- Jun 18, 2024
You are now a Creative Coder
- Estevan Carlos Benson
My journey through "creative coding" begins before the term existed. In the early 2000s, I studied a language known as CSound which is effectively the C language optimized for audio synthesis. It introduced me to the beauty of hearing math and programming logic that changes and evolves sounds. I knew at the time that this was likely an esoteric subject. Something that only my small cohort at a university would find interesting. As the decades progressed, I saw an increasing interest in creative coding but for the visual kind.
The concepts overlap (programming visual and sonic information). So I consider it all one family. Through this process of studying and teaching the subject I've seen a consistent response:
What is this and what can you do with it?
For the non-coder, this is a very abstract question. It can be harder to make sense of it all. For the person new to coding, it can feel frustrating. I want to answer that question and offer some guidance to those new to writing code for sound and music.
What is possible? A brief list:
Representing numbers and math: You can take different mathematical concepts and represent those calculations through sound and musical structure. Although we only hear frequencies within a certain range, we can use math to scale results into a perceptible range. This may open the door to sonic results you otherwise may not have planned yourself.
Physics and nature: With physics we can take what we understand through the observation of nature and turn the results (number values) into sound. For example, gravity and mass can be used to trigger musical notes
Conditions and Control: The artist John Cage once wrote a composition on handmade paper. For every random visual marking on the paper (a dark spec of pulp) he wrote a musical note on a staff. This became the composition. Through creative coding you could structure rules that define your musical results with the use of randomness. This doesn't mean every event is random (I don't recommend it). It can mean that only certain musical information could be random such as loudness, a filter, an oscillator, a sample, etc.
Probability: This is often confused with randomness and it's not the same. Through code you could define the likelihood for certain musical events to occur. Maybe an oscillator becomes brighter 50% of the time a note occurs. This could add variation and make it less repetitive.
Timed events: Music is a time-based medium. With creative coding you might want to define time-based rules that influence the outcomes. For example, you could define a meter that modulates a parameter on the downbeat and a different meter that modulates a different parameter on a separate downbeat.
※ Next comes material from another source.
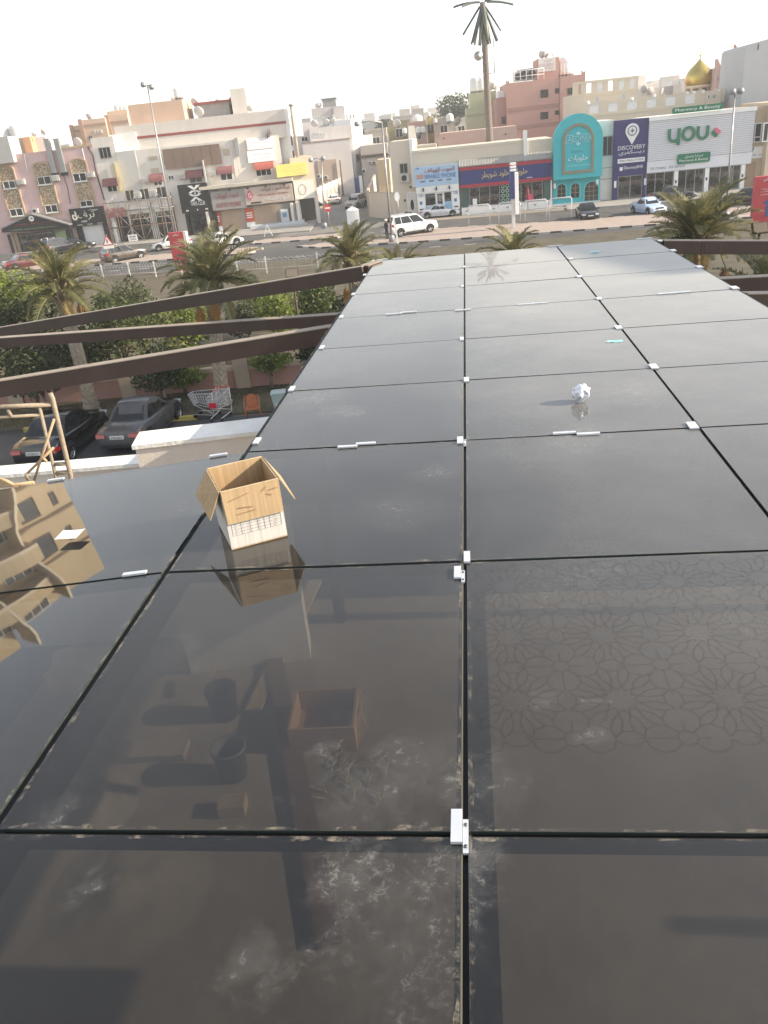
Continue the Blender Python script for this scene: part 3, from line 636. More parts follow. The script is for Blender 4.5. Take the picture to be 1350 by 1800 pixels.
def crate(lab, A, B, dep, h, m, extra=True):
    t = thing('wooden_crate' if extra else 'wood_block', lab, 'crate' if extra else 'block', (A.x, A.y, ZF)); d = (B - A); d.z = 0; L = d.length; t.rotation_euler = (0, 0, math.atan2(d.y, d.x))
    MB().box((0, 0, 0), (L, .02, h)).build('board', m, t, local=True); MB().box((0, dep - .02, 0), (L, dep, h)).build('board', m, t, local=True)
    MB().box((0, .021, 0), (.02, dep - .021, h)).build('board', m, t, local=True); MB().box((L - .02, .021, 0), (L, dep - .021, h)).build('board', m, t, local=True)
    MB().box((.021, .021, .0), (L - .021, dep - .021, h - .004 if not extra else .03)).build('filling', m, t, local=True)
    if extra:
        for i in range(14): x = L - .02 + rnd.uniform(0, .06); MB().bar((x, rnd.uniform(0, dep), rnd.uniform(.02, h)), (x + .05, rnd.uniform(0, dep), rnd.uniform(.05, h + .03)), .012, .006).build('splinter', WOOD, t, local=True)
crate('torn open plywood crate with splintered right edge under the glass', fl_(512, 1325), fl_(628, 1320), .5, .24, mat('orange_ply', (.42, .25, .13), rough=.8, var=.2, scale=3))
crate('small broken wood block on the floor in front of the grey bucket', fl_(385, 1440), fl_(432, 1436), .14, .1, WOOD, False)
for k, (x, y, R, h, lb) in enumerate(((150, 1420, .42, .16, 'heap of loose sand beside the shaded floor strip'), (40, 1390, .5, .14, 'low sand heap below the folded pane'), (230, 1560, .6, .1, 'wide flat sand heap nearest the viewer'))):
    mb = MB(); n = 20; vs = []; c_ = fl_(x, y)
    for i in range(n + 1):
        for j in range(n + 1):
            a, b = i / n * 2 - 1, j / n * 2 - 1; rr = math.hypot(a, b); z = max(0, 1 - rr) ** 1.2 * h * (1 + .5 * mn.noise(Vector((a * 3, b * 3, k)))) + .02 * max(0, 1 - rr) * mn.noise(Vector((a * 14, b * 14, k))); vs.append(c_ + Vector((a * R, b * R, z - .004)))
    mb.add(vs, [(i * (n + 1) + j, i * (n + 1) + j + 1, (i + 1) * (n + 1) + j + 1, (i + 1) * (n + 1) + j) for i in range(n) for j in range(n)], 0, True)
    tag(mb.build('sand_heap', CONC), lb, 'sand heap')
mb = MB()
for i in range(26):
    x, y = rnd.uniform(555, 680), rnd.uniform(1330, 1420); p = fl_(x, y, .01); a = rnd.uniform(0, PI); l = rnd.uniform(.05, .25)
    mb.tube([p, p + Vector((math.cos(a) * l * .5, math.sin(a) * l * .5, .02 + rnd.uniform(0, .03))), p + Vector((math.cos(a + .4) * l, math.sin(a + .4) * l, .004))], .0035, 4)
tag(mb.build('straw', mat('straw', (.55, .48, .33), var=.2)), kind='stuff')
mb = MB(); c_ = fl_(160, 1180)
bgx = thing('paper_bag', 'crumpled brown paper sack under the folded left pane', 'sack', tuple(fl_(150, 1195)))
for k in range(7):
    a = rnd.uniform(-.3, .3); mb.add([Vector((rnd.uniform(-.3, .3), rnd.uniform(-.2, .25), rnd.uniform(.0, .3))) for _ in range(4)], [(0, 1, 2), (0, 2, 3)])
bm = bmesh.new(); bmesh.ops.create_cube(bm, size=1); bmesh.ops.subdivide_edges(bm, edges=bm.edges, cuts=4, use_grid_fill=True)
mb = MB(); 
for v in bm.verts: v.co = Vector((v.co.x * .55, v.co.y * .42, (v.co.z + .5) * .22)); v.co += Vector((mn.noise(v.co * 5), mn.noise(v.co * 5 + Vector((9, 0, 0))), max(0, v.co.z) * mn.noise(v.co * 7) * 3)) * .06
bm.verts.index_update(); mb.add([v.co.copy() for v in bm.verts], [tuple(v.index for v in f.verts) for f in bm.faces]); bm.free()
mb.build('sack', mat('brown_paper', (.5, .36, .22), var=.15, scale=5), bgx, local=True)

# dust and old sealant caught along the seams
DL = bpy.data.materials.new('seam_dust'); DL.use_nodes = True; _N = DL.node_tree.nodes; _L = DL.node_tree.links; _N.remove(_N['Principled BSDF'])
_tc = _N.new('ShaderNodeTexCoord'); _nz = _N.new('ShaderNodeTexNoise'); _nz.inputs['Scale'].default_value = 14; _nz.inputs['Detail'].default_value = 10; _nz.inputs['Roughness'].default_value = .8; _L.new(_tc.outputs['Object'], _nz.inputs['Vector'])
_r = _N.new('ShaderNodeMapRange'); _r.inputs[1].default_value = .5; _r.inputs[2].default_value = .72; _r.inputs[4].default_value = .7; _L.new(_nz.outputs['Fac'], _r.inputs[0])
_t = _N.new('ShaderNodeBsdfTransparent'); _d = _N.new('ShaderNodeBsdfDiffuse'); _d.inputs[0].default_value = (.42, .37, .29, 1); _m = _N.new('ShaderNodeMixShader'); _L.new(_r.outputs[0], _m.inputs[0]); _L.new(_t.outputs[0], _m.inputs[1]); _L.new(_d.outputs[0], _m.inputs[2]); _L.new(_m.outputs[0], _N['Material Output'].inputs[0])
def seam(a, b, wd, k=60, sd_=1):
    g = random.Random(int(a.x * 100 + b.y * 77)); d = (b - a).normalized(); n = Vector((-d.y, d.x, 0)).normalized() * sd_; vs = []
    for i in range(k + 1):
        p = a.lerp(b, i / k); w0 = wd * (.25 + abs(mn.noise(Vector((i * .35, wd * 90, sd_)))) * 1.6); vs += [p + Vector((0, 0, .0016)), p + n * w0 + Vector((0, 0, .0016))]
    o = MB().add(vs, [(2 * i, 2 * i + 1, 2 * i + 3, 2 * i + 2) for i in range(k)]).build('seam_dust', DL, canopy, fixn=False); o['kind'] = 'stuff'
for j in (2, 3, 4, 5, 7):
    for sd_ in (-1, 1):
        seam(cw(UL[0] + .02, VL[j] + .0105 * sd_), cw(UL[1] - .02, VL[j] + .0105 * sd_), .016, 50, sd_); seam(cw(UL[1] + .02, VL[j] + .0105 * sd_), cw(UL[2] - .02, VL[j] + .0105 * sd_), .012, 50, sd_)
for i in (0, 1, 2):
    for sd_ in (-1, 1): seam(cw(UL[i] + .0105 * sd_, .3), cw(UL[i] + .0105 * sd_, 8), .016 if i < 2 else .01, 160, -sd_)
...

"Why be a creative coder?" Here are my thoughts on that:
Performance: Creating conditional rules that respond to your musical performance can add the element of surprise or nuance your live performance may need. You should also keep in mind that this is not a product. This is something you can make yourself that is optimized for your performance goals. For example, maybe you want a specific sound to occur during a performance, but you only want it to happen sometimes when you play certain notes. It could be a sound that is specific to a performance piece.
Modulation: Depending on your software environment, modulating sounds or effects may be limited, vast, or unclear. Either way, through creative coding you may find a way to modulate parameters according to your very specific goals. You could set up a wavetable and modulate the phase distortion only when you play specific chords. Imagine creating a song where you know the chord progression and you plan out modulations according to that. You could also modulate parameters on the condition that other parameters change as well.
Tuning and Pitch: Modern music production emphasizes very precise pitch and tuning systems. This differs heavily from the analog world where it was very common for guitars and pianos to always be slightly out of tune in varied ways. Many of our favorite songs have slightly out of tune elements. You could use creative coding to express "natural" detuning. For example, you could write code than randomly detunes notes by a few cents, giving it a more characteristic feel.
Composition: Although many composers feel strongly that they should define all specific notes for their composition, the creative coder has the ability to write code that helps them generate notes. Depending on your principled position just remember: you wrote the code! So you should see it as an extension of your hand as a composer. With code you could define rules that generate notes. With the use of MIDI you could specify note events that occur when other notes happen first or create a condition that repeats specific notes with diminishing velocities.
This short list represents the way in which I imagine and brainstorm through my creative process of writing code for sound and music. I believe any combination of ideas here can lead an artist towards creating unique results for their compositions and performance.